South East Wales

Roadworks 'chaos' for Caerphilly businesses

Cars driving through lanes off the roundabout lined with traffic cones.
Image caption Businesses in the area have already experienced significant losses from the 'chaos'.

Advice to "stay away" from one of the busiest roundabouts in Caerphilly suggests the town is "closed for business," local traders have said.

Business owners, who employ 5,000 staff in the area, have sent an open letter to Caerphilly council about the Pwll-y-Pant roundabout roadworks "chaos".

They warn businesses face closure if the 12-month project on the Caerphilly to Ystrad Mynach road is not changed.

Caerphilly council said it is talking to traders to "mitigate" impact.

The joint letter from 39 Caerphilly business leaders expresses their "gravest concerns" about the project and are calling for action as they claim they are experiencing losses.

The main worries they gave to Caerphilly council are:

  • Businesses have experienced already significant losses that cannot be recouped
  • Small firms and the people they employ cannot sustain such losses over the 52-week period
  • Organisations are dealing with staff being significantly late, either from queuing, increased journey times or school transport network chaos
  • Multiple-site organisations are witnessing comparatively weak local sales so investment in the growth of their Caerphilly operations suddenly looks risky
  • Larger organisations will lose the best and the brightest staff members as commuting to this area becomes an unattractive prospect and increased childcare costs add further pressure

The businesses claim Caerphilly's highways department "are asking people to stay away from the area - this only serves to perpetuate the notion that Caerphilly is closed for business".
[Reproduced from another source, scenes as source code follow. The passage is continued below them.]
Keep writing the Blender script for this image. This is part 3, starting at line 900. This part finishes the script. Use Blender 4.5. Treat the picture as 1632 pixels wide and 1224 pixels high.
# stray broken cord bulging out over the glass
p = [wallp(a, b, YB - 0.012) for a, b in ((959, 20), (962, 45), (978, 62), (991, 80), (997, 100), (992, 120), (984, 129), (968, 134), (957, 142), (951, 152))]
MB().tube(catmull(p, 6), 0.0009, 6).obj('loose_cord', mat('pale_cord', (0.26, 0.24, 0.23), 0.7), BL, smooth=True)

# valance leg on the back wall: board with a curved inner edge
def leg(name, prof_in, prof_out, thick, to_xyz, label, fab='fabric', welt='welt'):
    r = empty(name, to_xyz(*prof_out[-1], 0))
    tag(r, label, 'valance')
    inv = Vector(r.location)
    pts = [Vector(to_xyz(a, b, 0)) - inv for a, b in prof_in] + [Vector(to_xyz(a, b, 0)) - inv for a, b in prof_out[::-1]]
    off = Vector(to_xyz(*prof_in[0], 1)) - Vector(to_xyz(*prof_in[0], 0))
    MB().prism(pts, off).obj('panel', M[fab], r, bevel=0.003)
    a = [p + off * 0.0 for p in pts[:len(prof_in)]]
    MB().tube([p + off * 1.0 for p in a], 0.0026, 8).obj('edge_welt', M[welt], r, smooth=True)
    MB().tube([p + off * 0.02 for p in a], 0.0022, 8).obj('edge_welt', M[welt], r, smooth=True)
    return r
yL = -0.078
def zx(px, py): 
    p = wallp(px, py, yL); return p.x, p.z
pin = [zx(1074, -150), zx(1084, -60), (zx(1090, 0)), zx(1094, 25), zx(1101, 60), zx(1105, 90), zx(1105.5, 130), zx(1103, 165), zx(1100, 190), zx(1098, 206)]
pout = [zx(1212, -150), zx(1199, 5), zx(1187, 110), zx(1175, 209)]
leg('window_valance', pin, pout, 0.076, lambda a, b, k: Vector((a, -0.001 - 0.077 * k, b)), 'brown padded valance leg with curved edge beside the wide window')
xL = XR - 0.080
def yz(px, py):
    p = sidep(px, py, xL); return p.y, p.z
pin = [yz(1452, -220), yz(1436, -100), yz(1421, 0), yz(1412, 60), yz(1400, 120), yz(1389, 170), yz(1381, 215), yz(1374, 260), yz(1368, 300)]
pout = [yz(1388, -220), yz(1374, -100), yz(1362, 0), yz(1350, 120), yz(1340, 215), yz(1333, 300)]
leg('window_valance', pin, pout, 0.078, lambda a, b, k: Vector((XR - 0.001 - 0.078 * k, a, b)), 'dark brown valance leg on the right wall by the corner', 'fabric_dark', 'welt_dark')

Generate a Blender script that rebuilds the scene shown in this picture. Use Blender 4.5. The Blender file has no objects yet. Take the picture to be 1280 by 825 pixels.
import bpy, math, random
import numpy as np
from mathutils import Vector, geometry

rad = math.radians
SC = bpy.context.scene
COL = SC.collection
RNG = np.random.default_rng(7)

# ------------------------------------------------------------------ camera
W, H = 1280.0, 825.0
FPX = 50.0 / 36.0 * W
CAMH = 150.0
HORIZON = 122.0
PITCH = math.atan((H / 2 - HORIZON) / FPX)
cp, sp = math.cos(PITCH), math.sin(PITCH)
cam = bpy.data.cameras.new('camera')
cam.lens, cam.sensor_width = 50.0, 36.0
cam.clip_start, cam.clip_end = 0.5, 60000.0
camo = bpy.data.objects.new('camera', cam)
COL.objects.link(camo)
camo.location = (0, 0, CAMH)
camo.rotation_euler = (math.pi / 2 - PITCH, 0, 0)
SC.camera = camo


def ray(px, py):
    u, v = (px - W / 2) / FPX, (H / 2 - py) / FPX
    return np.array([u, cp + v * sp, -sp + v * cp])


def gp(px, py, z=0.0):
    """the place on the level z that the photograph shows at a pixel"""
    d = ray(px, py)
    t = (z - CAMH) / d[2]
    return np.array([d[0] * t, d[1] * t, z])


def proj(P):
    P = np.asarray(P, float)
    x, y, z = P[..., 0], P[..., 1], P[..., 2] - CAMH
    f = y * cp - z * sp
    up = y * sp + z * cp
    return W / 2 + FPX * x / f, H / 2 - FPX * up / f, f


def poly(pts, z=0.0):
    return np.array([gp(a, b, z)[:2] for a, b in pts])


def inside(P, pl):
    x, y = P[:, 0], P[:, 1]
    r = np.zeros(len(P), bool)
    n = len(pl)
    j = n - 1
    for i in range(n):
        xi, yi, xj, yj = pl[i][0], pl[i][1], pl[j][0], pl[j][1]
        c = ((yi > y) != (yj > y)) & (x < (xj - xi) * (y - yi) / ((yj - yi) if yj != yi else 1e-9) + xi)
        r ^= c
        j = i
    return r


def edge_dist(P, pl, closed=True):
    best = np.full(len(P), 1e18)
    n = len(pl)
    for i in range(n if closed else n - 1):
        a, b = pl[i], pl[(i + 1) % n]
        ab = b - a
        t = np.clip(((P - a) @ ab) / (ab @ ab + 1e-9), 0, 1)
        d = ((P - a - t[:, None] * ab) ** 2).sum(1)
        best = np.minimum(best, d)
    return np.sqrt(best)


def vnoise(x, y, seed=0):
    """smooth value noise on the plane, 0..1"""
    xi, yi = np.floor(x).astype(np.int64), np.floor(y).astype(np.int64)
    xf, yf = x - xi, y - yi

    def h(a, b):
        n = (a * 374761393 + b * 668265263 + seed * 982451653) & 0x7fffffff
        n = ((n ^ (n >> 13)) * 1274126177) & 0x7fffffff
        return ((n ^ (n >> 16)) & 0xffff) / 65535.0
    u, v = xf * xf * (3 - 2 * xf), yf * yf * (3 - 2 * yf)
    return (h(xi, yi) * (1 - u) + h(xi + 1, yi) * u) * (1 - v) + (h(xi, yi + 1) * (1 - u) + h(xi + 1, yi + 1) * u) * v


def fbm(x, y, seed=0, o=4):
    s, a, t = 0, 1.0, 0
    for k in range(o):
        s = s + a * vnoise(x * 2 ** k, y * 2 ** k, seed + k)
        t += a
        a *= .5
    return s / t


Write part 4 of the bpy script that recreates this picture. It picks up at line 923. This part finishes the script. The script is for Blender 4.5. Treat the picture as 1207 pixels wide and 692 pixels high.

The roadworks on the Pwll-y-Pant roundabout, known locally as the Cedar Tree interchange, started on 9 October.

Caerphilly council said the "improvements will increase capacity at this key strategic location, as well as reduce congestion and improve journey time reliability for local bus services".

But the works have caused added congestion on the A469, A468 from Bedwas and on Caerphilly's Pontygwindy Road.

Cast study: Tile shop 'struggling'

Image copyright Google
Image caption Tradesmen are opting to get their supplies elsewhere to beat the traffic, says one tile shop

Tile shop boss Lexi O'Connor has seen a big fall in customers since the roadworks began with visits from about 40 regular tradesmen dropping to about "seven or eight a week", as well as a decline in other customers.

She said she cannot open earlier - as she drops her daughter off at school - so her regulars have been travelling to Cardiff to get their supplies by using the "mountain road".

Personally, she has found that her own commute to her shop at Pontygwindy Industrial Estate has changed from 10 minutes to over two hours on the worst day so far.

"We are going to move premises so the business doesn't go under," she said.

The head teacher of the nearby 1,000-pupil St Martin's Comprehensive School and principal of the 15,000-student Coleg y Cymoedd have also co-signed the letter to Caerphilly council's leader and chief executive.

"The reasons for our concern relate predominantly to the ongoing disruption of the road network over a sustained period, and the practical difficulties we now experience when conducting business in the borough," reads the letter.

"Whilst you have publicly apologised for this during the first days of the scheme, it is simply not the case that these difficulties have disappeared.

"You have failed to plan for the disruption of this project and you have refused ways to ameliorate its impact.

"On behalf of the people of Caerphilly, this cannot continue.


"We have all been forced to make changes to the way we do business over the last week; it is now time for Caerphilly County Borough Council to make changes."

The businesses warn a failure to act will lead to "business closures, reduced inward investment and the denigration of another valley town".

"You have all recognised previously that Caerphilly borough is a socially and economically-deprived area," added the letter.

"We urge you to take all steps possible to prevent this deprivation escalating further."

Caerphilly council said it was aware of "concerns" of the local business community towards the multi-million pound project.

"Engagement is already taking place to discuss possible options to mitigate the impact of the scheme," said a council statement.

"We apologise for the inconvenience while the work is on going."